Australia’s anti-Asian hype, led by independent MP Pauline Hanson’s One Nation campaign, typified this sentiment. Even in Europe and post-9/11 United States, pockets of racial biases exist.
Citizenship gives a person the right to vote. He pays taxes, may buy land and could be enlisted in its armed forces.
A network of family and friends accentuates his childhood memories and loyalty. Most of all, he has the right to speak out on issues relating to the running of his country, which a foreigner, being a guest, might hesitate to express.
There were Malaysians who at different periods of the nation’s democratic evolution felt constrained to leave for societies which they felt were more “liberal” and provided space for greater “freedom of expression.” But these phases passed.

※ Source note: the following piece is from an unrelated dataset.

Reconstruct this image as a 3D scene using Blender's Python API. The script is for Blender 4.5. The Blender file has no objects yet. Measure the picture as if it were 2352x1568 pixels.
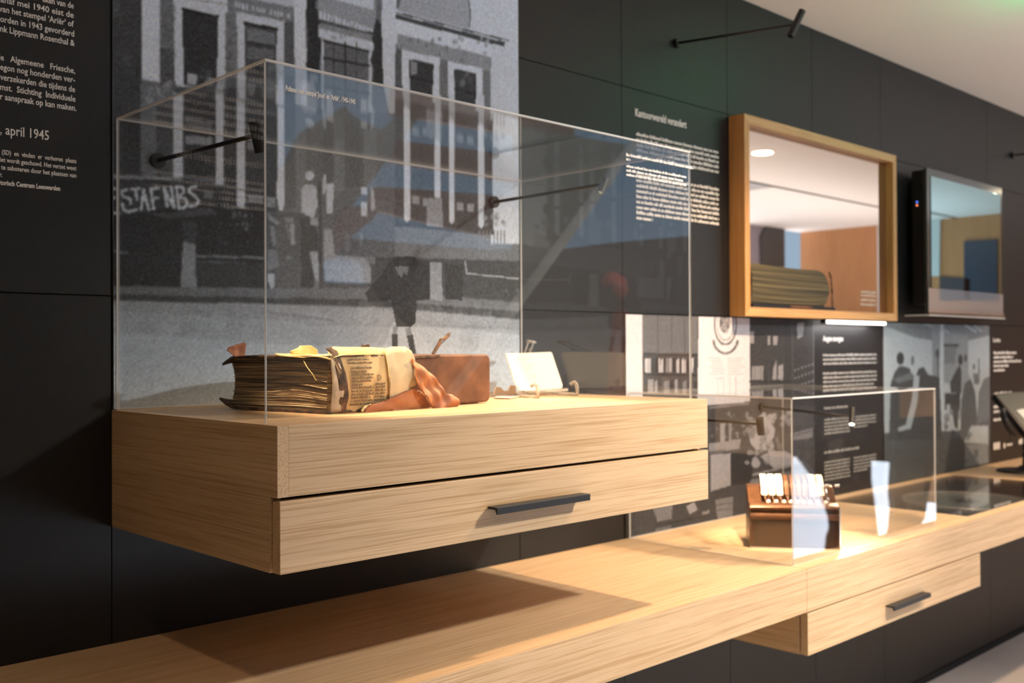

Pressured by Tan's alarming figures, Umno information chief Tan Sri Muhammad Muhammad Taib put out an exploratory theory that merantau (wanderlust) is in the Malay blood.
Beyond the archipelago, enclaves of Malay descendents live in Sri Lanka and South Africa. But seafaring pre-dated the nation state, when citizenship was an alien concept.
A Malaysian diaspora is exactly what the country needs to build up if it wants to have an edge in the shrinking world. Overseas Chinese have proven their worth to the land of their ancestors; the Indian diaspora is following suit, notably in IT.
The importance of citizenship is encapsulated in the concept of jus soli. During the independence struggle, Malays had objected to the Malayan Union proposal because they saw it as “giving in” to British demands that non-Malays be given citizenship.
Meanwhile, founding fathers such as Tun Tan Cheng Lock saw inculcating Malayan loyalty among the local Chinese population as the only way to build up support for the Malayan Chinese Association which he led and whose focus was to get citizenship rights in an independent Malaya.
The Federation of Malaya Agreement (1948) citizenship clauses were so stringent that in 1951, Chinese citizens of Malaya numbered only 12%.
Race has always been the cornerstone of Malaysian politics.
Singapore’s acute transient nationalism is an example not to follow. In its attempts to draw as many professionals as possible to boost its economy, the city-state has found that the foreign talents do not see the super-efficient island as home.
Meanwhile, homegrown Singaporeans resent the exemption for foreigners from the two-year compulsory national service, followed by 10 years of reservist duty, pointed out columnist Seah Cheang Nee.
Malaysia has to strike a balance between sending its citizens out and imbuing them with a sense of belonging. This is what the tanah tumpahnya darah ku (this land I would die for) is all about in the first line of the national anthem.
Citizenship defines the place one calls home for life, where one rests one’s weary head after having travelled the globe. It gives one identity. It is the place to live out one’s twilight years. Ideally, it is “the best place on earth.”